Although there are a range of technology options – including SD-WAN and NFV – that allow you to start building a virtualised edge strategy today, the questions you need to address are far broader than individual technology choices. Indeed, before deciding which technologies to deploy (and how), you first need to understand the optimum time to begin the transition – for example, if you’ve refreshed hardware fairly recently or need to utilise your existing assets for a bit longer, you might want to hold off for now, but if you have a refresh coming up soon, now would be a good time to start looking at alternatives.

You also need to know the benefits you hope to achieve. Are you primarily interested in boosting your agility, improving productivity or reducing cost, for example? For most organisations, it’s a combination, but specific priorities will determine what technologies you deploy, and how.

Another major consideration is the cultural impact on the IT function. Indeed, one of the least frequently mentioned aspects of this transition is preparing for fundamental changes to your model of IT service management. Effective security management, too, is critical.

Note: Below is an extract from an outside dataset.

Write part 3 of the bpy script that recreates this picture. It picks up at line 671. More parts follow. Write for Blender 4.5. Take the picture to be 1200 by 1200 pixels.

Think too about how you want to procure and manage your virtual services. For example, we’ve noticed growing demand for voice services to be bundled in with virtual network services, and ultimately this may well extend to unified communications functionality.

There are lots of ifs, but one thing’s certain – it’s a question of when and how. The technology and service models still have some way to evolve, but once it’s possible to spin up and manage networking capacity in the cloud as simply and easily as you can spin up and manage servers and storage, a whole new vista of tantalising virtual possibilities opens up.

In many ways, the missing piece until now has been the ability to use virtualisation to gain similar flexibility and agility benefits when it comes to network provision and management.